Is the sun shining yet?

Today I am blogging from my sick bed. I seem to have spent a large part of this year feeling distinctly under the weather until last week when I well and truly hit the wall and under the weather became 'flu. Like proper grown up 'flu. If I wasn't feeling so ill I would be quite impressed at my body's ability to completely floor me in this unexpected way. I started January in such high spirits but the last few months have seen me forced to slow down a bit. Like everyone else, I am blaming the weather. Has there been a winter quite like this in recent memory?
 
I am feeling a bit better today and just wanted to post some images of the work students did on my Handmade Art Journals workshop a few weekends ago. The weather was freezing but everyone made it in and we had such a fun weekend playing with paints, inks, fabric scraps and found imagery.
One of the very best things about teaching these workshops is how inspiring I find them. For me teaching isn't about me imparting information and students copying what I do; it's more like an exchange of ideas. They take the techniques I show them in whole new directions, they filter them through their own unique skill set and come up with things I would never have thought of. I always leave these workshops completely amazed at the beauty of the work that's produced as well as buzzing with new ideas of my own. It highlights one of the things I have always believed: that creativity doesn't exist in a vacuum, it needs feeding and watering regularly and teaching does that for me.
 




A stroll into the recent past to make a silly hat. With feathers.

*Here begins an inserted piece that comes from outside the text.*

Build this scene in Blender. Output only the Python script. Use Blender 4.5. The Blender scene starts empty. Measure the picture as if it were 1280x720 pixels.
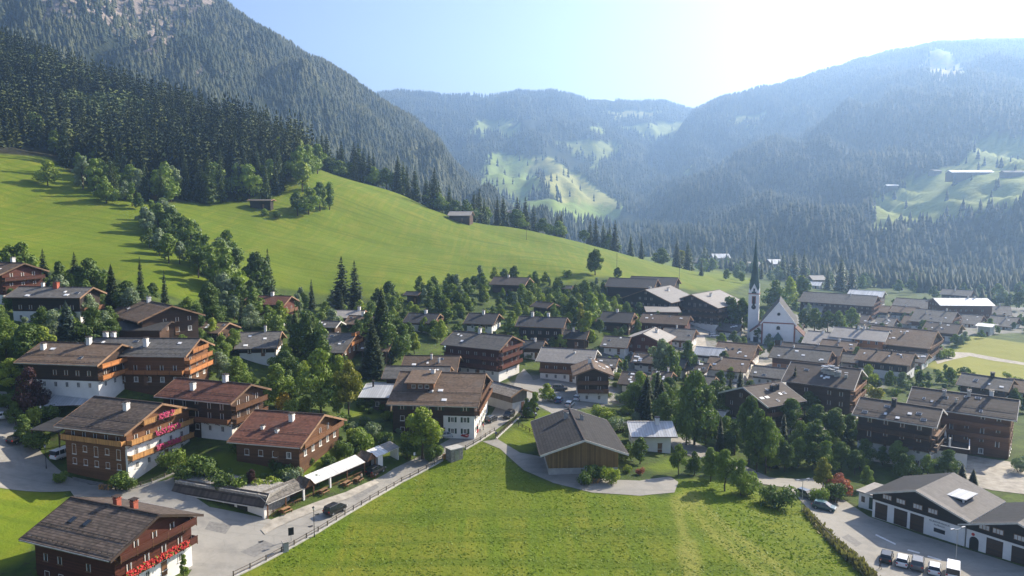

I meant to blog about this earlier in the week but last Saturday I went to a workshop in Deddington to learn how to make fascinators. Deddington is lovely. I used to live there (with the useless ex). I lived in a small terraced farm cottage complete with beams, open fire, pokey corners and cobwebs. It felt, for a while at least, exactly how life should be. Deddington has a brilliant butchers and deli called Eagles, they sell a sort of cheesecakey affair called Jamaican Lime Crunch, slabs of bread and butter pudding, homemade brownies the size of house bricks and homemade sausage rolls which are, especially if you catch them just after they have come out of the oven, heavenly. Oh, and lobsters. Real live ones, in a tank, just inside the front door. Deddington is quite an upmarket sort of place really. I used to sit outside the pub on a Friday afternoon with my white wine and soda cataloging the smart cars that cruised through the market place. Black convertible Audis. The odd Porsche. Those loud, polluting twin exhausts.We used to call  it tw*t-watch.

Anyway, back to fascinators. Below are various members of my wayward family modelling theirs. Left to right, my cousin Katie, other cousin Gemma, aunty Jean (Beanie) and aunty Sarah (Cowbags). The workshop was taught by the talented and thrifty Mary Jane Baxter, she has book coming out too, which you can see here.



This is my effort. A bit Ms Marple but I like it. The little green rosette was made using a piece of ribbon and doing something to it called Petersham Pleating. FYI- it's really hard.



There are no photos of me wearing it because a) I take a terrible photo and b) it keeps falling off, my hair being too slippy for the clip.

The show is up!

Below is a photograph of the fabulous work done by members of the Cherwell Valley Embroiderer's Guild at a workshop I taught on Saturday. Despite having a show to organise, mount, frame and put up, I was more frightened by teaching a workshop out of my normal surroundings than of finishing my exhibition! I need not have worried though, it was a great day and thankfully the weather was good for drying pieces of printed fabric and paper.



Here are some images taken of the gallery space at the Mill with my work on the wall. Just over a year ago when I planned the show and booked the slot it felt like a really big deal. Today, however, I just feel a bit deflated. I think this might be tiredness talking though. Tomorrow is the private view so just a little bit more to do and then I can really relax and take it all in. On Friday I plan to take myself off window shopping somewhere nice for things for the flat; I have been too busy painting and prepping work to even think about nesting. I came home on Monday night and it felt so empty with all my paintings gone! It's really a bit too big for just one person to be honest, I need to make it feel a bit cosier some how.